Achievement of a far-reaching global agreement on climate change action is neither the goal nor the expectation for the Warsaw meeting, Stern said. Rather “the real objective” of COP 19 will be for negotiators “to lay the groundwork” for completion of a comprehensive legal agreement by 2015. Reaching that goal by that deadline has been a UNFCCC goal since 2011.

The agreement-in-the-making will be a successor to the expiring Kyoto Protocol, but Stern said it will be very different. The 2011 negotiations established that the new treaty will be “applicable to all parties,” according to its language, and Stern said this is an “historic opportunity.”

The Kyoto Protocol required only developed nations to reduce GHG emissions, an element of the agreement considered objectionable by many, and a principal reason that the administration of then-President George Bush rejected the agreement.

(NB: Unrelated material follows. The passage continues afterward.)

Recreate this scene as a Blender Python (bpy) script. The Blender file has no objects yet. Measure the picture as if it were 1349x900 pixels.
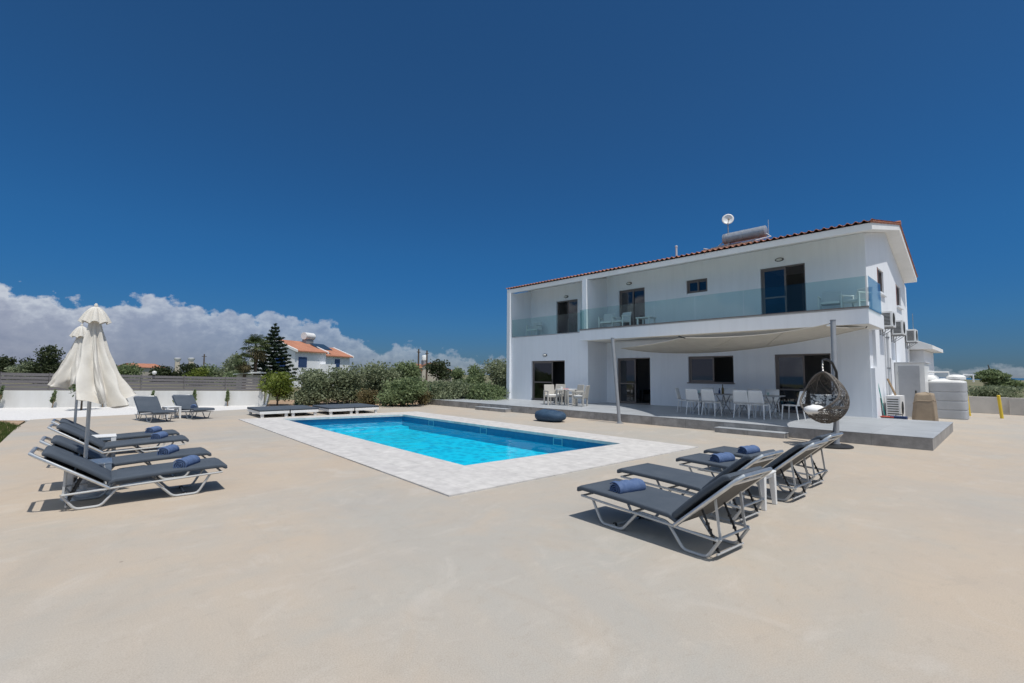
import bpy, bmesh, math, random
import numpy as np
from mathutils import Vector, Matrix
from mathutils.geometry import tessellate_polygon
sc = bpy.context.scene
COL = sc.collection
RNG = random.Random(7)
NR = np.random.default_rng(11)
rad = math.radians

# ------------------------------------------------------------------ camera
F, PITCH, ROLL, YAW = 616.43, rad(4.022), .007, rad(48.81)
PHI = rad(2.172)                       # the villa stands turned a little against the pool
EYE = Vector((0, 0, 1.68))
fw = Vector((-math.sin(YAW)*math.cos(PITCH), math.cos(YAW)*math.cos(PITCH), math.sin(PITCH)))
_r0 = Vector((math.cos(YAW), math.sin(YAW), 0)); _u0 = _r0.cross(fw)
rt = _r0*math.cos(ROLL) + _u0*math.sin(ROLL); up = -_r0*math.sin(ROLL) + _u0*math.cos(ROLL)
cam = bpy.data.objects.new('camera', bpy.data.cameras.new('camera')); COL.objects.link(cam)
m3 = Matrix((rt, up, -fw)).transposed()
cam.matrix_world = Matrix.Translation(EYE) @ m3.to_4x4()
cam.data.sensor_width = 36; cam.data.lens = F/1349*36
cam.data.clip_start = .05; cam.data.clip_end = 20000
sc.camera = cam
def ray(px, py): return fw + rt*(px-674.5)/F + up*(450-py)/F
def uz(px, py, z=0):
    r = ray(px, py); return EYE + r*((z-EYE.z)/r.z)
def far(px, py, d): return EYE + ray(px, py)*d
RH = Matrix.Rotation(PHI, 3, 'Z'); RHI = RH.inverted()
def hw(x, y, z=0): return RH @ Vector((x, y, z))          # villa frame -> world
def hy(px, py, y):
    r = RHI @ ray(px, py); c = RHI @ EYE; return c + r*((y-c.y)/r.y)
def hz(px, py, z):
    r = RHI @ ray(px, py); c = RHI @ EYE; return c + r*((z-c.z)/r.z)

# ------------------------------------------------------------------ world, sun, exposure
SUN_EL, SUN_AZ = rad(69), rad(-1.5)      # azimuth counted from +X
W = bpy.data.worlds.new('World'); sc.world = W; W.use_nodes = True
wn = W.node_tree.nodes; wl = W.node_tree.links; wn.clear()
def N(nodes, t, **kw):
    n = nodes.new(t)
    for k, v in kw.items():
        if k.startswith('i_'): n.inputs[k[2:]].default_value = v
        else: setattr(n, k, v)
    return n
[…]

Negotiations on the UNFCCC have been contentious at times in their almost 20-year history. Stern was at the center of negotiations in the 1990s, and again under the Obama administration. He says the tone of the talks has evolved into “an ethos, a mentality in which ‘we’re all in this together,’ rather than an ‘us-or-them’ mentality.”

Secretary Kerry expressed a similar assessment in response to the latest findings from the IPCC scientific panel that the scientific evidence points overwhelmingly to a pattern of warming temperatures and rising seas.

“It’s not about one country making a demand of another. It’s the science itself, demanding action from all of us,” Kerry said in an October 22 statement.

Stern said the United States and China this year made great progress in demonstrating their shared commitment to address climate change, reduce GHGs and prepare for a changing climate. The two nations agreed earlier this year on bilateral cooperation in these areas with their environmental and energy agencies working cooperatively on a variety of projects to achieve these goals.

The United States is also providing significant assistance to developing nations and emerging economies in their efforts to move toward cleaner fuels, reduce GHGs and adopt low-carbon economies. Stern said the United States is providing about $2.7 billion in aid so other nations can pursue those goals in 2013 alone.